Hah! Doesn’t help their case that Dr Psychobos became very well known thanks to the super famous superhero Ben 10!
But no yeah with galvans being the cold detached sort of smart, especially with their prevalence in intergalactic relationships (you don’t become the smartest being in not one but multiple galaxies by sitting alone in your room), what comparatively little interaction to the wider galactic sphere cerebrocrustaceans have has more expectations than if the galvans were more subtle in their influence. If you’ve heard how much of an grumpy old man scientist the First Thinker is, especially when you hear about one of his creations striking out against him due to neglect, well you’ve already started to get the picture of an isolated workspace that no one dares interrupt.

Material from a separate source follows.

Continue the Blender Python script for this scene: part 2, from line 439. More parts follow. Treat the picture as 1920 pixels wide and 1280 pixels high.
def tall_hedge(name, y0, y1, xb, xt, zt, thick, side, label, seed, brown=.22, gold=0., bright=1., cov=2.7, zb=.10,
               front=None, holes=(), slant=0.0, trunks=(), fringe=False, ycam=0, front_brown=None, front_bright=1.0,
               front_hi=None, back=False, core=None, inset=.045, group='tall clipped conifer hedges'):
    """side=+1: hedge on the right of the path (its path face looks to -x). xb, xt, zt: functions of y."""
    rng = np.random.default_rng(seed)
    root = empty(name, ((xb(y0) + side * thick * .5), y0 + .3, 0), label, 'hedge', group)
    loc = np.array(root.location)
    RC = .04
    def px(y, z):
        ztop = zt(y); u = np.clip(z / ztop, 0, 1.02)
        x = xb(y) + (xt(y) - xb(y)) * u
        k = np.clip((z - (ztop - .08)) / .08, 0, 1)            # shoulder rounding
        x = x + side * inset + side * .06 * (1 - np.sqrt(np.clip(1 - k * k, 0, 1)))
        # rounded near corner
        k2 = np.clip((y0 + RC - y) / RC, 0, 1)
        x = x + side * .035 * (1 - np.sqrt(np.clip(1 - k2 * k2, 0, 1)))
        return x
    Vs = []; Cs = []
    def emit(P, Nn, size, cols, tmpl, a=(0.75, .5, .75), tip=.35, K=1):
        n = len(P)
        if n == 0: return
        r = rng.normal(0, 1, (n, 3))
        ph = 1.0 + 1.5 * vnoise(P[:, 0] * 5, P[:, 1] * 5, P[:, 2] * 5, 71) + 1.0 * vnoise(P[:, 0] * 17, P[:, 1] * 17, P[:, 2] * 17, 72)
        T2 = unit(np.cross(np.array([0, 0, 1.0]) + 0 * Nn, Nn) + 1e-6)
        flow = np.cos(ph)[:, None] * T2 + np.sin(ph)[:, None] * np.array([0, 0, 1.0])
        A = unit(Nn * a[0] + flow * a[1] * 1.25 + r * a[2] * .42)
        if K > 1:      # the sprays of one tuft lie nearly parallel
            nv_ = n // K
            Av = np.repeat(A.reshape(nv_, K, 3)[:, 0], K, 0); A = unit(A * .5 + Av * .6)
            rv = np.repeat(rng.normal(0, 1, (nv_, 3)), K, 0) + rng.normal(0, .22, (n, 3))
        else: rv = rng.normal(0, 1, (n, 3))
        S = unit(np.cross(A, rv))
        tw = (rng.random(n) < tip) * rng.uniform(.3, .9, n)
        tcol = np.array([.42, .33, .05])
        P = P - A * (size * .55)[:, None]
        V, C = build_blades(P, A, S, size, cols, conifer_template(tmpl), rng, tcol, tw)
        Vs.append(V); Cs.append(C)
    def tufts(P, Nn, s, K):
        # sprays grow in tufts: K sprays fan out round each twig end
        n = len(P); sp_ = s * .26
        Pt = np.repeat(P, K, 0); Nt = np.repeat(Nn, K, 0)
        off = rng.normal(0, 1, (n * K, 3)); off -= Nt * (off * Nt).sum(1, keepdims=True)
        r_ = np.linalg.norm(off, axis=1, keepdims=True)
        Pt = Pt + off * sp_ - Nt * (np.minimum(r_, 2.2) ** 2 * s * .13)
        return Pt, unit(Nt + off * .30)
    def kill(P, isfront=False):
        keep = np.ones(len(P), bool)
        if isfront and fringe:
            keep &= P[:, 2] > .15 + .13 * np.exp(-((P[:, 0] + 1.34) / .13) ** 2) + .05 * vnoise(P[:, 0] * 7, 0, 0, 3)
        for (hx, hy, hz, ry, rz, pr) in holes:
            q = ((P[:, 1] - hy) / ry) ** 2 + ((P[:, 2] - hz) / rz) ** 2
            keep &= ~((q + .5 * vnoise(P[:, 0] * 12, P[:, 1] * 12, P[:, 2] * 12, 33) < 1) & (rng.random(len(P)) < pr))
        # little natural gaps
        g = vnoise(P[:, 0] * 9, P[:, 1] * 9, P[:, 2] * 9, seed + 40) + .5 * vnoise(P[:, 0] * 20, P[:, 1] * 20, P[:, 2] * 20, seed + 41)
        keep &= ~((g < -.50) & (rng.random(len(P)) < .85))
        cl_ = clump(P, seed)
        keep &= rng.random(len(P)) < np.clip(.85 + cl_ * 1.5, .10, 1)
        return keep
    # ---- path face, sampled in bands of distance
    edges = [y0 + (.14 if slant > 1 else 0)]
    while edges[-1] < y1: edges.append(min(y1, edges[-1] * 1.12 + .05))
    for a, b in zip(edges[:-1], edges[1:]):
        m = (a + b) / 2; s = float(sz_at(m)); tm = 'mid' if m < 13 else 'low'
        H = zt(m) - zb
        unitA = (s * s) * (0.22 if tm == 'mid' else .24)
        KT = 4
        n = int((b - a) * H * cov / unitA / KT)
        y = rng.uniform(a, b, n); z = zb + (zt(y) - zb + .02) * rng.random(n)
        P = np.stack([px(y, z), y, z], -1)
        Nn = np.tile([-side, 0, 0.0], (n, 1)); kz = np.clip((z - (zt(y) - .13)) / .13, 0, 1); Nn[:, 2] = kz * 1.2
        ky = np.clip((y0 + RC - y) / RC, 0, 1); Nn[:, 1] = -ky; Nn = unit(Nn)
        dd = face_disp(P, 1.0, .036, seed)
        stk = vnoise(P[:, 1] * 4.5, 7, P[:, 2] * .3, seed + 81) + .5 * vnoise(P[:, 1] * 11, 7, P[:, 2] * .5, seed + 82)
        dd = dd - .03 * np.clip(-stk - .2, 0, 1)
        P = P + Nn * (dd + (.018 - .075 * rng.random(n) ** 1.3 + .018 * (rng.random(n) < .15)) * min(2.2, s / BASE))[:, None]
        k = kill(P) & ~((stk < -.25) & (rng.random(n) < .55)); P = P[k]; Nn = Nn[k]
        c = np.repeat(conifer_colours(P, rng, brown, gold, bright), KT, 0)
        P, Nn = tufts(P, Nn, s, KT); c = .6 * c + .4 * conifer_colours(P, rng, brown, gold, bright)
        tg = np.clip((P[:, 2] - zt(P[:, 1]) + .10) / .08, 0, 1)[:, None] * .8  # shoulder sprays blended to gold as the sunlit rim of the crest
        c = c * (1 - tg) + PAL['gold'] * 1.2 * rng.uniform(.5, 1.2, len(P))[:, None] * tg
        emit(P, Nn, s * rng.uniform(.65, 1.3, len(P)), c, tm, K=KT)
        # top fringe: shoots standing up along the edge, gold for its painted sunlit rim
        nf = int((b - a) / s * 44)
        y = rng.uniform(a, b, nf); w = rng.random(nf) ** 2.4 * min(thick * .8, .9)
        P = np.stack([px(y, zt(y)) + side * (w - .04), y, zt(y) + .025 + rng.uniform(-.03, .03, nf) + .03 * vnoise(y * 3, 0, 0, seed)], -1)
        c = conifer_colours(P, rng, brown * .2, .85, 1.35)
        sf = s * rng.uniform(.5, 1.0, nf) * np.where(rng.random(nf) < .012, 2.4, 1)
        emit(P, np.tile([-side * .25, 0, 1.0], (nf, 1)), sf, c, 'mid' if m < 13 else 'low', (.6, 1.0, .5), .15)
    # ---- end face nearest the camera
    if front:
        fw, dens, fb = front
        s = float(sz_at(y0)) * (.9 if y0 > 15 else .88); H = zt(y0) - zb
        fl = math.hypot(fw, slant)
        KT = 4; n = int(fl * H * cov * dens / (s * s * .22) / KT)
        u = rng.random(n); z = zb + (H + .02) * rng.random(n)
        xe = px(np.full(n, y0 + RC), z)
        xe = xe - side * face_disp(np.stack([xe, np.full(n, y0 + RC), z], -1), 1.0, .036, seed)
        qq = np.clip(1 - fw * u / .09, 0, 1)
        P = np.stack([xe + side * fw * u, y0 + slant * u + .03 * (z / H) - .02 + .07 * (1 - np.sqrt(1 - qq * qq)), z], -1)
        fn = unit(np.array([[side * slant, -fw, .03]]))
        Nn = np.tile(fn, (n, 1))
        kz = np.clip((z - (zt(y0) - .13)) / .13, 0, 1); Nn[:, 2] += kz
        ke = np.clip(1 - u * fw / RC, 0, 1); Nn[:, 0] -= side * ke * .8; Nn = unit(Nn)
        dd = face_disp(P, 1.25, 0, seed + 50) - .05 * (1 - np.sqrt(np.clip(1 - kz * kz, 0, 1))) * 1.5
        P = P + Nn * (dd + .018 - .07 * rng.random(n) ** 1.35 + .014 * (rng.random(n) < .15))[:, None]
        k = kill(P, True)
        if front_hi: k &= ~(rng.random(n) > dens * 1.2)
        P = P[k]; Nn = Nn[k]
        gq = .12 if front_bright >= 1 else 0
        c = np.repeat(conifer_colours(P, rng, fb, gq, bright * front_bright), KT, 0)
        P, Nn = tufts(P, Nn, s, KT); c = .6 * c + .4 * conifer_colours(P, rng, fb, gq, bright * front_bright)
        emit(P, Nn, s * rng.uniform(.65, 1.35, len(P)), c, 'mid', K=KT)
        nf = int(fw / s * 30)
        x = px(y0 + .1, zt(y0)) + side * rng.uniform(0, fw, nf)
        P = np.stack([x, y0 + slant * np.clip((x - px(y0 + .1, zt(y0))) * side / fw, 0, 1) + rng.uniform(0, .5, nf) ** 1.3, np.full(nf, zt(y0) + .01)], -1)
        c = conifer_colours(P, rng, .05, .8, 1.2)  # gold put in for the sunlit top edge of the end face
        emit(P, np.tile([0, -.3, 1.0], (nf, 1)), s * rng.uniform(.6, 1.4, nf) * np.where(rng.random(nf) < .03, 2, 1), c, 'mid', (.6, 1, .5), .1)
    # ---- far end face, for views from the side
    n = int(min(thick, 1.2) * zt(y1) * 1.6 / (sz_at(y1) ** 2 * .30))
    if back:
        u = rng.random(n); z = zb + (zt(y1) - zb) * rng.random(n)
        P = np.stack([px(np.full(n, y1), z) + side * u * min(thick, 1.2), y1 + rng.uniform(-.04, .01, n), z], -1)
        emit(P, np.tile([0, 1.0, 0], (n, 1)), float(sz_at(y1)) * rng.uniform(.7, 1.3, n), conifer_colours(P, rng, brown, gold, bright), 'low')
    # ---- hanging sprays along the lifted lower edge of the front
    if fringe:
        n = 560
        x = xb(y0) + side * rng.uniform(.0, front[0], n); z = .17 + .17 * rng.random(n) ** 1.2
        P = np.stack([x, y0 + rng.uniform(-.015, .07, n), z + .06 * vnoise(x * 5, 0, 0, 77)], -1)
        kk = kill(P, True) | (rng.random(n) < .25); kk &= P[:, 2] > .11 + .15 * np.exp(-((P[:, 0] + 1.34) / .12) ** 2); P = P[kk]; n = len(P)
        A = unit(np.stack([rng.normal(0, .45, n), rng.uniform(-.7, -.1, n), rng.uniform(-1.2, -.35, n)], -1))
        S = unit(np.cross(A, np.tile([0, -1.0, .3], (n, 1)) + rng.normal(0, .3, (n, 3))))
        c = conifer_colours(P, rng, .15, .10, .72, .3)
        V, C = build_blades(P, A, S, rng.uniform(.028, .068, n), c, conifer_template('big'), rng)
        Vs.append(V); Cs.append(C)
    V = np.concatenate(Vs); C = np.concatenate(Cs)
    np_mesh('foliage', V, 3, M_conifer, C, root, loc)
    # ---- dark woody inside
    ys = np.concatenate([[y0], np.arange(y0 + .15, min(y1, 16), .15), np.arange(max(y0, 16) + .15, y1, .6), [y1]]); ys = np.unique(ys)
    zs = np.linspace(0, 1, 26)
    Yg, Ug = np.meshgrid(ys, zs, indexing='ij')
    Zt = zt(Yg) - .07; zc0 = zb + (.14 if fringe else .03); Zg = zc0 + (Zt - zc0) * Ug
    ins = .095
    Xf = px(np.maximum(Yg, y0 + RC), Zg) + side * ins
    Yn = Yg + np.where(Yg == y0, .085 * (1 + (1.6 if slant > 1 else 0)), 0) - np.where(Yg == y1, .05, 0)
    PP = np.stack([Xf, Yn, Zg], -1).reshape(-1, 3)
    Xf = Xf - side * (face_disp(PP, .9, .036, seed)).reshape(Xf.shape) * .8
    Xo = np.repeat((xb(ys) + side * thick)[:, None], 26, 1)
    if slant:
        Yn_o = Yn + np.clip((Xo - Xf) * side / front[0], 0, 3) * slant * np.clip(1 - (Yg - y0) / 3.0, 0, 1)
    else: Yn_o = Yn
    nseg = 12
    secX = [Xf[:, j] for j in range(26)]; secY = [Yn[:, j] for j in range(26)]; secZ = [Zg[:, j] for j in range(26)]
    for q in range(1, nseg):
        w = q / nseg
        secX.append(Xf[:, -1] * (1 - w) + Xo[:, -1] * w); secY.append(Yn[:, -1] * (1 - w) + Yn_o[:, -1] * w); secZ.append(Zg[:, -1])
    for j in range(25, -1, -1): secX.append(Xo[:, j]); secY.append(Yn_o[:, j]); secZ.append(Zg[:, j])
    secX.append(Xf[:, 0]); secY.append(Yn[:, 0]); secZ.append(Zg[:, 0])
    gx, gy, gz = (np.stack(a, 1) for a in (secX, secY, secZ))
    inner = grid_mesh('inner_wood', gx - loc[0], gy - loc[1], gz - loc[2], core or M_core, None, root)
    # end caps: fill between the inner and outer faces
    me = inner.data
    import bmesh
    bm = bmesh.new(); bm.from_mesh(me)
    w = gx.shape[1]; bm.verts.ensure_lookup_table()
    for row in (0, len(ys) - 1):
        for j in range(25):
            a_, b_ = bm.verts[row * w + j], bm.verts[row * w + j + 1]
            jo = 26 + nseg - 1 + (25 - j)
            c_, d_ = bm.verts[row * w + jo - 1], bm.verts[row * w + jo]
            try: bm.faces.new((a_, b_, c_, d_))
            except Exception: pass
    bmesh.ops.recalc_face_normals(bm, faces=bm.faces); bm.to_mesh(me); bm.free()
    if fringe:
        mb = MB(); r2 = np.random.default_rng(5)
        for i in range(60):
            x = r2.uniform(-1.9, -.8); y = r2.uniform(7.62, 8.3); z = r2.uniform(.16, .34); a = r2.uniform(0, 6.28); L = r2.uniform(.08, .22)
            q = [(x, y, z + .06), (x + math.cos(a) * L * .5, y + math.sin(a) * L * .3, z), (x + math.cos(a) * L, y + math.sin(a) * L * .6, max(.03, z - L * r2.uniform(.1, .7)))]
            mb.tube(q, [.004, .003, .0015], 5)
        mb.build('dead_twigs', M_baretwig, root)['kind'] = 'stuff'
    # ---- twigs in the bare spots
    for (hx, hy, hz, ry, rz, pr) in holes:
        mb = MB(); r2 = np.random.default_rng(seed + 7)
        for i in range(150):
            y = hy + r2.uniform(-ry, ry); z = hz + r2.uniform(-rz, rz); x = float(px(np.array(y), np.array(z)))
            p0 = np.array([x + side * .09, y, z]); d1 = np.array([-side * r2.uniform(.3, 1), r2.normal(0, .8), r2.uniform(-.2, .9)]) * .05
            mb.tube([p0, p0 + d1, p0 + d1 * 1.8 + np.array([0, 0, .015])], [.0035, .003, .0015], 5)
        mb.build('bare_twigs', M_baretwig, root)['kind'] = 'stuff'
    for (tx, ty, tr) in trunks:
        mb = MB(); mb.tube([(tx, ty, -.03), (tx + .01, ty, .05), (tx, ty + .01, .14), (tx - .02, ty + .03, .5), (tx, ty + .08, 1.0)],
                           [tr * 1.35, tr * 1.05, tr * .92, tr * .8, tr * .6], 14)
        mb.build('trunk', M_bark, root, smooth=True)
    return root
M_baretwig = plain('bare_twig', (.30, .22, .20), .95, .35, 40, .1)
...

So then you come face to face with a snappy cerebrocrustacean scientist who’s rude, direct, and hovering over your shoulder making sure you don’t fuck up, well you won’t really find many cases of neglect when everything you do is under scrutiny. I guess the difference between my headcanon and @ohyeahben10 ‘s headcanon would be if you can endure the territorial… hostility may not be the right word, the fact that you’re in the same space as a cerebrocrustacean at work is already more than what they’d typically give, in my headcanon sphere you could potentially get past that barrier and transition from outgroup to ingroup; I don’t know exactly what’s in ohyeah’s head but I assume given his headcanons she might say that you practically could never get on a cerebrocrustacean’s good side, or at least not as close as an ingroup would suggest-
Either or, it’s gonna leave a bad first impression, and that is how the stereotype for being prickish is so widespread. Potentially, if a notable cerebrocrustacean scientist works intergalactically, the stereotype may narrow to Encephalonus IV having a very dickish social culture.